> _EXERCISE PROMPT_
Copy the data that follows exactly. Include no pictures.

[begin INFORMATION PROVIDED]

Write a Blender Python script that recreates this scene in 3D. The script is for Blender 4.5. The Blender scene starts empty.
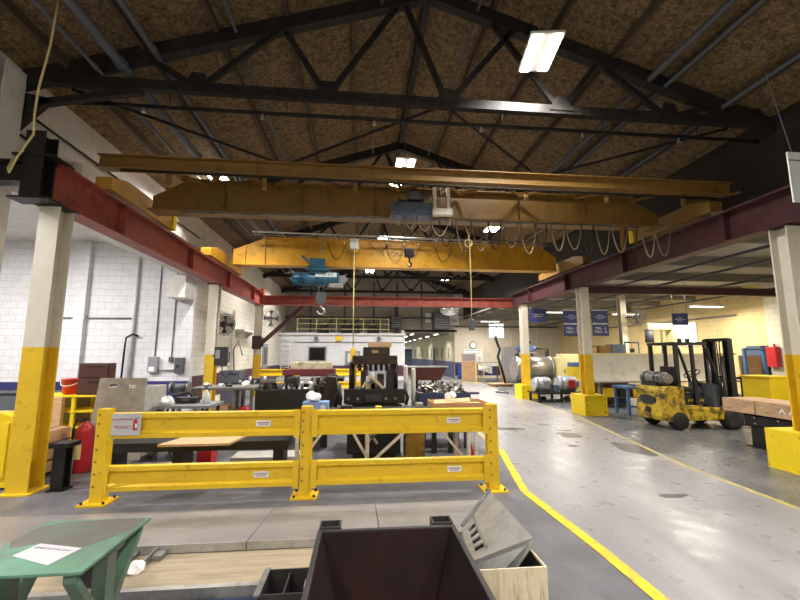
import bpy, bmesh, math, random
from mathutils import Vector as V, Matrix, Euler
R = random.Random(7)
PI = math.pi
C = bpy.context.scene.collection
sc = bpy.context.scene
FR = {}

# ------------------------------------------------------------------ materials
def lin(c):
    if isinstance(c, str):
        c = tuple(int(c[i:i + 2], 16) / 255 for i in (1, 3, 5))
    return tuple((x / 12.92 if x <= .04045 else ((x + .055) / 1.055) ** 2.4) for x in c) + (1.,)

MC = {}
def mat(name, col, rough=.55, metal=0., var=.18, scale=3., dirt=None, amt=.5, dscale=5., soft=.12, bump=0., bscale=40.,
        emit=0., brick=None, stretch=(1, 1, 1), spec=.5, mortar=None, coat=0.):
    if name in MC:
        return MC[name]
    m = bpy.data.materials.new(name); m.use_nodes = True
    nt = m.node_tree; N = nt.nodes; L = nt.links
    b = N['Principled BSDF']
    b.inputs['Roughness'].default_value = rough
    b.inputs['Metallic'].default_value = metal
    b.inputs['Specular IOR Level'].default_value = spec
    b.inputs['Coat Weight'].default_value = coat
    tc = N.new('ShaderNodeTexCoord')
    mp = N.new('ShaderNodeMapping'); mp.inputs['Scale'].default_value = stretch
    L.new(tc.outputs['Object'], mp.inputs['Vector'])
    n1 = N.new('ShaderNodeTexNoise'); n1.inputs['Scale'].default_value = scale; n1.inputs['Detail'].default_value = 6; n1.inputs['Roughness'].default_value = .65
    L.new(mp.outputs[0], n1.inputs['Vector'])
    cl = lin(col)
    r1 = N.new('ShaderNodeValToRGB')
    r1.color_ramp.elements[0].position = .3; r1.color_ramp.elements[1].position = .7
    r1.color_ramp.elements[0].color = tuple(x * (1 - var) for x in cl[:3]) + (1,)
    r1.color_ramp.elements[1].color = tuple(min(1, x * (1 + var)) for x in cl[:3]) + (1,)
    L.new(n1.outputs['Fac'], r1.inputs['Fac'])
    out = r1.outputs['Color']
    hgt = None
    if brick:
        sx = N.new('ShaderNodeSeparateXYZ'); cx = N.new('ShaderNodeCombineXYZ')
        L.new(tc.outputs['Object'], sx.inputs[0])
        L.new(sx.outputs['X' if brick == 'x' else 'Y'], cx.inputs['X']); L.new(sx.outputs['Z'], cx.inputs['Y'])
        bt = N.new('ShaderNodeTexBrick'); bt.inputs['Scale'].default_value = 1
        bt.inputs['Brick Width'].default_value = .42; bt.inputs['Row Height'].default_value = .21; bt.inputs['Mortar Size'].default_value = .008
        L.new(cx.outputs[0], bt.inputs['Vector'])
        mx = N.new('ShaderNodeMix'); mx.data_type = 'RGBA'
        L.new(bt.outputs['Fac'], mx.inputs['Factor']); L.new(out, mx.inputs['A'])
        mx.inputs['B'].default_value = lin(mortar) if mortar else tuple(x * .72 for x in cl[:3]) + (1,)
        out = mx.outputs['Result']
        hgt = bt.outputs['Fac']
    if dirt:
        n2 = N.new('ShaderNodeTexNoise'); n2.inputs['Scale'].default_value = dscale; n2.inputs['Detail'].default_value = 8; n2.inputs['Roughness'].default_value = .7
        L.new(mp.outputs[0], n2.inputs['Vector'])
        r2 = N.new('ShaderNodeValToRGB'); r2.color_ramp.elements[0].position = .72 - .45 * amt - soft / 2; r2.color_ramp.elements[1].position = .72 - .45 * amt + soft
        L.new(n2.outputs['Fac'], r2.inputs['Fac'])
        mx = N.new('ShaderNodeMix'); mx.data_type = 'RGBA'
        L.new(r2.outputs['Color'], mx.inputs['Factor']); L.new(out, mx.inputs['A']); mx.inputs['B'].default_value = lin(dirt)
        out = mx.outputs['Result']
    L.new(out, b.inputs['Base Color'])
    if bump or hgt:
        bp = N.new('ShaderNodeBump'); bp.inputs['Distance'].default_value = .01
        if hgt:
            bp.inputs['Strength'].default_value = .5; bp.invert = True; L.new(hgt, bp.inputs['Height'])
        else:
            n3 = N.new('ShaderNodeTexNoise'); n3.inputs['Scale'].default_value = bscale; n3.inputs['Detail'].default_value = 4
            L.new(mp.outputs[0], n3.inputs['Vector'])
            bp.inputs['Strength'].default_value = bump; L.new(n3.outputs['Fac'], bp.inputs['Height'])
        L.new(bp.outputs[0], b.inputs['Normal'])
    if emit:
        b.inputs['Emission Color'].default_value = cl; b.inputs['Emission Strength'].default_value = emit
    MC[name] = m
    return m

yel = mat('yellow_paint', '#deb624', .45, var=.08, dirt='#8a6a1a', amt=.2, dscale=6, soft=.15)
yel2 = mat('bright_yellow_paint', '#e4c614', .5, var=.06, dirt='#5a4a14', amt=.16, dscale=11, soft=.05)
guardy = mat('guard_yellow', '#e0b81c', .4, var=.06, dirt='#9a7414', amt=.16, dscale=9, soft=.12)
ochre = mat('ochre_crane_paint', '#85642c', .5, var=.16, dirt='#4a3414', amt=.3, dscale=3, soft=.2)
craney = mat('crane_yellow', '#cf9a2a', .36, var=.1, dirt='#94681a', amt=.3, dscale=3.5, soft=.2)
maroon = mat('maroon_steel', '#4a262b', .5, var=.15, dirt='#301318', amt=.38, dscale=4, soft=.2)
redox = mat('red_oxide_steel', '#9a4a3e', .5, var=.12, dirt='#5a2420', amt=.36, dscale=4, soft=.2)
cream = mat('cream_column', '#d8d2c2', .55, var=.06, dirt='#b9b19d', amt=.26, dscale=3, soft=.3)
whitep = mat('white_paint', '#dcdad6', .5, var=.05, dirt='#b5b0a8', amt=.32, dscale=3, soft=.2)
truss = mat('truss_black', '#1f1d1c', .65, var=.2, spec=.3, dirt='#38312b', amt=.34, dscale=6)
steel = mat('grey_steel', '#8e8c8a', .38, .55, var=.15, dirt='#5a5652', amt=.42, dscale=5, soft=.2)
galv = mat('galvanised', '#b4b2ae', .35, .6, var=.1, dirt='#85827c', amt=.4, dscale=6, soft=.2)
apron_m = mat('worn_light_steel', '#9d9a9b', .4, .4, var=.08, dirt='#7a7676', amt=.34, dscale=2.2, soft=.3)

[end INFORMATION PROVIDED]

> _THE RESULT_
Write a Blender Python script that recreates this scene in 3D. The script is for Blender 4.5. The Blender scene starts empty.
import bpy, bmesh, math, random
from mathutils import Vector as V, Matrix, Euler
R = random.Random(7)
PI = math.pi
C = bpy.context.scene.collection
sc = bpy.context.scene
FR = {}

# ------------------------------------------------------------------ materials
def lin(c):
    if isinstance(c, str):
        c = tuple(int(c[i:i + 2], 16) / 255 for i in (1, 3, 5))
    return tuple((x / 12.92 if x <= .04045 else ((x + .055) / 1.055) ** 2.4) for x in c) + (1.,)

MC = {}
def mat(name, col, rough=.55, metal=0., var=.18, scale=3., dirt=None, amt=.5, dscale=5., soft=.12, bump=0., bscale=40.,
        emit=0., brick=None, stretch=(1, 1, 1), spec=.5, mortar=None, coat=0.):
    if name in MC:
        return MC[name]
    m = bpy.data.materials.new(name); m.use_nodes = True
    nt = m.node_tree; N = nt.nodes; L = nt.links
    b = N['Principled BSDF']
    b.inputs['Roughness'].default_value = rough
    b.inputs['Metallic'].default_value = metal
    b.inputs['Specular IOR Level'].default_value = spec
    b.inputs['Coat Weight'].default_value = coat
    tc = N.new('ShaderNodeTexCoord')
    mp = N.new('ShaderNodeMapping'); mp.inputs['Scale'].default_value = stretch
    L.new(tc.outputs['Object'], mp.inputs['Vector'])
    n1 = N.new('ShaderNodeTexNoise'); n1.inputs['Scale'].default_value = scale; n1.inputs['Detail'].default_value = 6; n1.inputs['Roughness'].default_value = .65
    L.new(mp.outputs[0], n1.inputs['Vector'])
    cl = lin(col)
    r1 = N.new('ShaderNodeValToRGB')
    r1.color_ramp.elements[0].position = .3; r1.color_ramp.elements[1].position = .7
    r1.color_ramp.elements[0].color = tuple(x * (1 - var) for x in cl[:3]) + (1,)
    r1.color_ramp.elements[1].color = tuple(min(1, x * (1 + var)) for x in cl[:3]) + (1,)
    L.new(n1.outputs['Fac'], r1.inputs['Fac'])
    out = r1.outputs['Color']
    hgt = None
    if brick:
        sx = N.new('ShaderNodeSeparateXYZ'); cx = N.new('ShaderNodeCombineXYZ')
        L.new(tc.outputs['Object'], sx.inputs[0])
        L.new(sx.outputs['X' if brick == 'x' else 'Y'], cx.inputs['X']); L.new(sx.outputs['Z'], cx.inputs['Y'])
        bt = N.new('ShaderNodeTexBrick'); bt.inputs['Scale'].default_value = 1
        bt.inputs['Brick Width'].default_value = .42; bt.inputs['Row Height'].default_value = .21; bt.inputs['Mortar Size'].default_value = .008
        L.new(cx.outputs[0], bt.inputs['Vector'])
        mx = N.new('ShaderNodeMix'); mx.data_type = 'RGBA'
        L.new(bt.outputs['Fac'], mx.inputs['Factor']); L.new(out, mx.inputs['A'])
        mx.inputs['B'].default_value = lin(mortar) if mortar else tuple(x * .72 for x in cl[:3]) + (1,)
        out = mx.outputs['Result']
        hgt = bt.outputs['Fac']
    if dirt:
        n2 = N.new('ShaderNodeTexNoise'); n2.inputs['Scale'].default_value = dscale; n2.inputs['Detail'].default_value = 8; n2.inputs['Roughness'].default_value = .7
        L.new(mp.outputs[0], n2.inputs['Vector'])
        r2 = N.new('ShaderNodeValToRGB'); r2.color_ramp.elements[0].position = .72 - .45 * amt - soft / 2; r2.color_ramp.elements[1].position = .72 - .45 * amt + soft
        L.new(n2.outputs['Fac'], r2.inputs['Fac'])
        mx = N.new('ShaderNodeMix'); mx.data_type = 'RGBA'
        L.new(r2.outputs['Color'], mx.inputs['Factor']); L.new(out, mx.inputs['A']); mx.inputs['B'].default_value = lin(dirt)
        out = mx.outputs['Result']
    L.new(out, b.inputs['Base Color'])
    if bump or hgt:
        bp = N.new('ShaderNodeBump'); bp.inputs['Distance'].default_value = .01
        if hgt:
            bp.inputs['Strength'].default_value = .5; bp.invert = True; L.new(hgt, bp.inputs['Height'])
        else:
            n3 = N.new('ShaderNodeTexNoise'); n3.inputs['Scale'].default_value = bscale; n3.inputs['Detail'].default_value = 4
            L.new(mp.outputs[0], n3.inputs['Vector'])
            bp.inputs['Strength'].default_value = bump; L.new(n3.outputs['Fac'], bp.inputs['Height'])
        L.new(bp.outputs[0], b.inputs['Normal'])
    if emit:
        b.inputs['Emission Color'].default_value = cl; b.inputs['Emission Strength'].default_value = emit
    MC[name] = m
    return m

yel = mat('yellow_paint', '#deb624', .45, var=.08, dirt='#8a6a1a', amt=.2, dscale=6, soft=.15)
yel2 = mat('bright_yellow_paint', '#e4c614', .5, var=.06, dirt='#5a4a14', amt=.16, dscale=11, soft=.05)
guardy = mat('guard_yellow', '#e0b81c', .4, var=.06, dirt='#9a7414', amt=.16, dscale=9, soft=.12)
ochre = mat('ochre_crane_paint', '#85642c', .5, var=.16, dirt='#4a3414', amt=.3, dscale=3, soft=.2)
craney = mat('crane_yellow', '#cf9a2a', .36, var=.1, dirt='#94681a', amt=.3, dscale=3.5, soft=.2)
maroon = mat('maroon_steel', '#4a262b', .5, var=.15, dirt='#301318', amt=.38, dscale=4, soft=.2)
redox = mat('red_oxide_steel', '#9a4a3e', .5, var=.12, dirt='#5a2420', amt=.36, dscale=4, soft=.2)
cream = mat('cream_column', '#d8d2c2', .55, var=.06, dirt='#b9b19d', amt=.26, dscale=3, soft=.3)
whitep = mat('white_paint', '#dcdad6', .5, var=.05, dirt='#b5b0a8', amt=.32, dscale=3, soft=.2)
truss = mat('truss_black', '#1f1d1c', .65, var=.2, spec=.3, dirt='#38312b', amt=.34, dscale=6)
steel = mat('grey_steel', '#8e8c8a', .38, .55, var=.15, dirt='#5a5652', amt=.42, dscale=5, soft=.2)
galv = mat('galvanised', '#b4b2ae', .35, .6, var=.1, dirt='#85827c', amt=.4, dscale=6, soft=.2)
apron_m = mat('worn_light_steel', '#9d9a9b', .4, .4, var=.08, dirt='#7a7676', amt=.34, dscale=2.2, soft=.3)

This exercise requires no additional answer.